Agama Buddha tidak didasarkan pada otoritas. Pendekatannya bersifat
demokratis. Buddha mendobrak sistem kasta yang sarat dengan
diskriminasi, dan membuka pintu ordo yang disebut sangha bagi semua
orang, tanpa memandang kasta dan kedudukan sosialnya (Huston Smith,
1985). Bisa jadi sangha adalah lembaga demokratis yang tertua di dunia,
umurnya sekarang hampir dua puluh enam abad. Buddha menetapkan peraturan
(winaya) bagi anggota sangha, bahkan memperbaiknya, dengan
mempertimbangkan opini masyarakat. Ketika menolak permohonan Ratu
Prajapati yang ingin ditahbiskan menjadi biksuni, Buddha mengantisipasi
reaksi masyarakat yang akan timbul terhadap perubahan nasib kaum
perempuan. Perempuan di zaman itu tidak memiliki kebebasan dan
diperlakukan secara tidak adil, bahkan dianggap mengotori kesucian. Ia
membiarkan sekitar lima ratus orang perempuan melakukan long-march
berunjuk rasa. Setelah mendapatkan simpati dan respons yang positif dari
masyarakat, Buddha menyetujui untuk menahbiskan perempuan dan membentuk
sangha biksuni.
Demo bukan hal yang asing bagi pengikut Buddha. Ketika sejumlah biksu
mendukung aksi di KPU, atau ketika mendampingi demo anti Buddha Bar,
sempat terjadi pro dan kontra. Banyak umat berpendapat bahwa para biksu
seharusnya menyingkir dari keduniawian. Di Thailand, aksi massa sudah
terbiasa melibatkan kelompok biksu untuk berdoa dan memberkati. Di Tibet
para lama atau biksu berulang kali melakukan unjuk rasa dan menghadapi
penindasan. Pandangan hidup dan praktik yang mempertahankan cara-cara
damai, tanpa kekerasan mendapatkan simpati dunia dan Dalai Lama menerima
penghargaan Hadiah Nobel Perdamaian. Begitu pula dengan penerima Hadiah
Nobel lainnya, Aung San Suu Kyi. Sungguhpun partainya menang dalam
pemilihan umum (1990) ia tidak diberi kesempatan memimpin, bahkan
dikenakan tahanan rumah oleh junta militer. Walau tak berhasil, para
biksu di Myanmar pernah ramai-ramai turun ke jalan menentang kezaliman
rezim penguasa.
Di Vietnam biksu-biksuni menggunakan berbagai cara yang disebut
sebagai kekuatan spiritual. Gagal dengan melobi, menulis, berdoa
bersama, sampai berdemo, mereka mogok makan dan bakar diri untuk
membangkitkan kesadaran dan belas kasih. Membakar diri adalah sebuah
bentuk pengorbanan untuk menjadi pelita di kegelapan. Salah satunya
seorang biksuni, Nhat Chi Mai (1966) membakar dirinya di wihara dengan
meninggalkan surat untuk presiden Vietnam Utara dan Selatan, memohon
agar perang dihentikan. Tindakan itu menggerakkan hati jutaan rakyat dan
membangkitkan kekuatan cinta dari seluruh dunia.

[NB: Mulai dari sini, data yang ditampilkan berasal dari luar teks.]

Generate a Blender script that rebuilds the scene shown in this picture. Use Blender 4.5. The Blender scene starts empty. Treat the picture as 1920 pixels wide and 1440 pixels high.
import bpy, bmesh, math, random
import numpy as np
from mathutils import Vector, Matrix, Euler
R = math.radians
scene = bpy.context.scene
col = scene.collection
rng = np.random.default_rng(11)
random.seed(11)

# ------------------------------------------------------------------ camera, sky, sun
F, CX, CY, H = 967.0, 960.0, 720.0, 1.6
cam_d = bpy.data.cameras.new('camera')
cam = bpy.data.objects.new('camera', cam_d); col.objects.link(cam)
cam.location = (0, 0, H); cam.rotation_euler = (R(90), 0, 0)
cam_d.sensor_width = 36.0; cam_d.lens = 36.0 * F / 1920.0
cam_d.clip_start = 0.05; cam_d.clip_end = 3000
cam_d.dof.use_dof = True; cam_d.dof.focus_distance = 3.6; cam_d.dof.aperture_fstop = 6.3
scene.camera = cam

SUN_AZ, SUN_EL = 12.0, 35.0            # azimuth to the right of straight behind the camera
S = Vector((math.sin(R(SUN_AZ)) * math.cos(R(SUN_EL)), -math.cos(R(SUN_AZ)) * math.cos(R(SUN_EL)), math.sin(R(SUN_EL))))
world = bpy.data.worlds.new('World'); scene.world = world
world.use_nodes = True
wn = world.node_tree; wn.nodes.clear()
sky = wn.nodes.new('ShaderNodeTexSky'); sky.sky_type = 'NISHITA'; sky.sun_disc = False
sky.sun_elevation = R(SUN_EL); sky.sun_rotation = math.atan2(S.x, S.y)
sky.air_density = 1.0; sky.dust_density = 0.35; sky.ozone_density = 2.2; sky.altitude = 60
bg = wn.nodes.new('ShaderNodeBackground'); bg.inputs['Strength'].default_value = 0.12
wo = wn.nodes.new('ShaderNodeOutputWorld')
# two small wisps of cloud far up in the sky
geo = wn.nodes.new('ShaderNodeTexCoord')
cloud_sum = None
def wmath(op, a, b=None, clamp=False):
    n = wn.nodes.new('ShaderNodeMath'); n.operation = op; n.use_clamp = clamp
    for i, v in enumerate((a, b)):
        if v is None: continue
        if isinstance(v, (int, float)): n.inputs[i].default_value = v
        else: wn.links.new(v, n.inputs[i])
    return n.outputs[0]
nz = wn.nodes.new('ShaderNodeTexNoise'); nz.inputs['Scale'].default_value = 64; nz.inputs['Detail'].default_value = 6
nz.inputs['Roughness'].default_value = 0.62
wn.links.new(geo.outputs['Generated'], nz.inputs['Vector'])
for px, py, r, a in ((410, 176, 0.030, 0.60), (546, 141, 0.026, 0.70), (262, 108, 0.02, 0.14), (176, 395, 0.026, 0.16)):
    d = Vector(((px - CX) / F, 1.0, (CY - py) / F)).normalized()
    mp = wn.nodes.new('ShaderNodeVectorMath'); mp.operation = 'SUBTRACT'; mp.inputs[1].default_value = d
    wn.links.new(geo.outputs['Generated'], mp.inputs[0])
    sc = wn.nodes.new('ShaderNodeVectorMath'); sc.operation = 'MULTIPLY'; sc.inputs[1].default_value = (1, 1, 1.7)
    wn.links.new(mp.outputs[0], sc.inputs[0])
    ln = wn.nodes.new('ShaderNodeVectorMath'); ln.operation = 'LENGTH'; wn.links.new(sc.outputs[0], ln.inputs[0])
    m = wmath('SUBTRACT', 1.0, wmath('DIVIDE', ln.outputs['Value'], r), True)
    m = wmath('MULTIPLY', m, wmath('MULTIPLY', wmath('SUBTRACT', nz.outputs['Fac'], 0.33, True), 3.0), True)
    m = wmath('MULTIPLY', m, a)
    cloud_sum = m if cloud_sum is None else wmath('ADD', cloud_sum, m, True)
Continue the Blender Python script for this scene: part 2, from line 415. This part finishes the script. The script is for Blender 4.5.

Egalitarianisme dijelaskan oleh Buddha dengan menunjukkan bahwa
berbeda dari binatang dan tumbuh-tumbuhan yang beragam spesies, semua
manusia merupakan satu spesies yang sama. Martabat dan derajatnya sama.
Manusia tidak pantas digolongkan berdasar keturunan, tetapi bisa
digolongkan menurut apa yang dia lakukan (Sn. 594-656). Pada semua kasta
dapat ditemukan orang yang berbuat jahat dan berpandangan sesat ataupun
orang yang berbuat baik dan berpandangan benar (D. III, 82-83). Hukum
alam termasuk karma bekerja dengan cara yang sama bagi semua orang.
Setiap orang merupakan sasaran penderitaan, penyakit dan kematian,
artinya menghadapi masalah kemanusiaan yang sama. Karena itu setiap
manusia memiliki hak yang sama untuk mengakhiri penderitaan dan mencapai
kebahagiaan. Semua manusia tanpa kecuali memiliki potensi dan bisa
menjadi Buddha.
Respek pada Hak Asasi Manusia menyangkut persamaan hak dan kebebasan
bagi setiap orang untuk menjadi dirinya sendiri. Tidak ada tuan dan
budak. Setiap orang adalah tuan bagi dirinya sendiri (Dhp. 380). Namun
Buddha menolak keakuan, dan menyatakan bahwa tidak ada ego yang berdiri
sendiri (Dhp. 279). Segala sesuatu saling bergantungan, saling mengada
(interbeing). Saling pengertian dibangun dengan mengumpamakan orang lain
dengan diri sendiri dan sebaliknya (Dhp. 130). Pemikiran ini
menghadirkan kesadaran untuk menghargai dan mencintai semua bentuk
kehidupan seperti halnya mencintai diri sendiri. Penderitaan orang lain
juga menjadi penderitaan diri sendiri, sehingga timbul belas kasih dan
kesediaan untuk berkorban.
Sekalipun memiliki semangat misioner, agama Buddha memberi kebebasan
kepada setiap manusia untuk memilih dan menentukan pendiriannya sendiri.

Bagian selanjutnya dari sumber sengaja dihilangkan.